Quote each line of the material verbatim, without the pictures.
************
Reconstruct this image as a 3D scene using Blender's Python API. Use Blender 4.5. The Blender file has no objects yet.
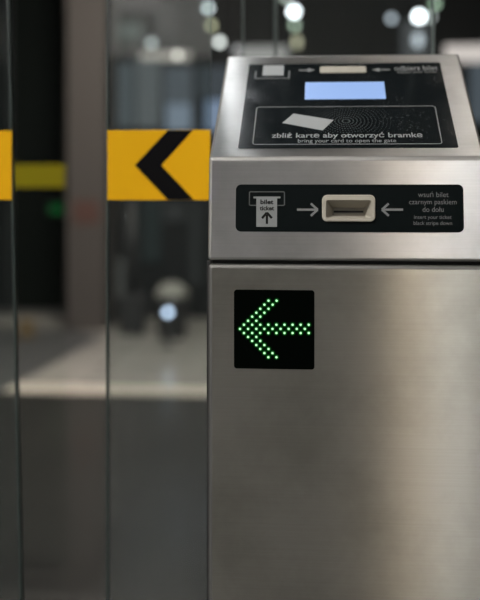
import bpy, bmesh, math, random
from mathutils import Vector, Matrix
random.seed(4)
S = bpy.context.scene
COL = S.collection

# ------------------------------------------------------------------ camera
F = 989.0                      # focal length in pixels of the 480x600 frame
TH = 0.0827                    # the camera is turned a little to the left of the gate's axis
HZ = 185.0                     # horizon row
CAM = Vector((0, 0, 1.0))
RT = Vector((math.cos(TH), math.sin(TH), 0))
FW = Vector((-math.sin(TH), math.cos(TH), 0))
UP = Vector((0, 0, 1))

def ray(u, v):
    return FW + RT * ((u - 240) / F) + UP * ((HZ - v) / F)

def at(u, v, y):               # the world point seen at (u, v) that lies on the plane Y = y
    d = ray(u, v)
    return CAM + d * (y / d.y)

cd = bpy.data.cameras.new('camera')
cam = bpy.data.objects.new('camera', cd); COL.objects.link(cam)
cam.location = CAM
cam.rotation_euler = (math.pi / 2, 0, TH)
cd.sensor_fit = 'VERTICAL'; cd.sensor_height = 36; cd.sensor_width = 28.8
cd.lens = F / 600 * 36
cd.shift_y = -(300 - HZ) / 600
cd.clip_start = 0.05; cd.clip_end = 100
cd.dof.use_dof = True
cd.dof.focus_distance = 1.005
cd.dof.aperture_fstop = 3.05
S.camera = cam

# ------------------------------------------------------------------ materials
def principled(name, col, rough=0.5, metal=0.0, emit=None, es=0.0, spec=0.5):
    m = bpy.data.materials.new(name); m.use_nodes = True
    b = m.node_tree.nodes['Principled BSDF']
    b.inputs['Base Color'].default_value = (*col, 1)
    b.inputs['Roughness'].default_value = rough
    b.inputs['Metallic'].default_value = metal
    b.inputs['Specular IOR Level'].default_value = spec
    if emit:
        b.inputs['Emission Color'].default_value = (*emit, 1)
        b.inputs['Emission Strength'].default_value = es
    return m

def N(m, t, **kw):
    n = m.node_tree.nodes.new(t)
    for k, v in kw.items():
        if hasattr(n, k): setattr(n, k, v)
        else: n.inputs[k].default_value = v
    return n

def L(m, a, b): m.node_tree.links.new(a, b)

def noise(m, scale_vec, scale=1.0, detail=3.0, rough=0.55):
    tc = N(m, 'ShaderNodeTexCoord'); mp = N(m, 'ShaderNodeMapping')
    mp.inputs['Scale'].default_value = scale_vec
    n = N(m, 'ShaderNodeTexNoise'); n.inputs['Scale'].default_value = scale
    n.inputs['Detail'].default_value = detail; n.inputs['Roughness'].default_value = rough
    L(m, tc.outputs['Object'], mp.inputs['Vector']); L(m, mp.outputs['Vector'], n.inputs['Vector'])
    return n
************
- **Answer to this exercise**:
Reconstruct this image as a 3D scene using Blender's Python API. Use Blender 4.5. The Blender file has no objects yet.
import bpy, bmesh, math, random
from mathutils import Vector, Matrix
random.seed(4)
S = bpy.context.scene
COL = S.collection

# ------------------------------------------------------------------ camera
F = 989.0                      # focal length in pixels of the 480x600 frame
TH = 0.0827                    # the camera is turned a little to the left of the gate's axis
HZ = 185.0                     # horizon row
CAM = Vector((0, 0, 1.0))
RT = Vector((math.cos(TH), math.sin(TH), 0))
FW = Vector((-math.sin(TH), math.cos(TH), 0))
UP = Vector((0, 0, 1))

def ray(u, v):
    return FW + RT * ((u - 240) / F) + UP * ((HZ - v) / F)

def at(u, v, y):               # the world point seen at (u, v) that lies on the plane Y = y
    d = ray(u, v)
    return CAM + d * (y / d.y)

cd = bpy.data.cameras.new('camera')
cam = bpy.data.objects.new('camera', cd); COL.objects.link(cam)
cam.location = CAM
cam.rotation_euler = (math.pi / 2, 0, TH)
cd.sensor_fit = 'VERTICAL'; cd.sensor_height = 36; cd.sensor_width = 28.8
cd.lens = F / 600 * 36
cd.shift_y = -(300 - HZ) / 600
cd.clip_start = 0.05; cd.clip_end = 100
cd.dof.use_dof = True
cd.dof.focus_distance = 1.005
cd.dof.aperture_fstop = 3.05
S.camera = cam

# ------------------------------------------------------------------ materials
def principled(name, col, rough=0.5, metal=0.0, emit=None, es=0.0, spec=0.5):
    m = bpy.data.materials.new(name); m.use_nodes = True
    b = m.node_tree.nodes['Principled BSDF']
    b.inputs['Base Color'].default_value = (*col, 1)
    b.inputs['Roughness'].default_value = rough
    b.inputs['Metallic'].default_value = metal
    b.inputs['Specular IOR Level'].default_value = spec
    if emit:
        b.inputs['Emission Color'].default_value = (*emit, 1)
        b.inputs['Emission Strength'].default_value = es
    return m

def N(m, t, **kw):
    n = m.node_tree.nodes.new(t)
    for k, v in kw.items():
        if hasattr(n, k): setattr(n, k, v)
        else: n.inputs[k].default_value = v
    return n

def L(m, a, b): m.node_tree.links.new(a, b)

def noise(m, scale_vec, scale=1.0, detail=3.0, rough=0.55):
    tc = N(m, 'ShaderNodeTexCoord'); mp = N(m, 'ShaderNodeMapping')
    mp.inputs['Scale'].default_value = scale_vec
    n = N(m, 'ShaderNodeTexNoise'); n.inputs['Scale'].default_value = scale
    n.inputs['Detail'].default_value = detail; n.inputs['Roughness'].default_value = rough
    L(m, tc.outputs['Object'], mp.inputs['Vector']); L(m, mp.outputs['Vector'], n.inputs['Vector'])
    return n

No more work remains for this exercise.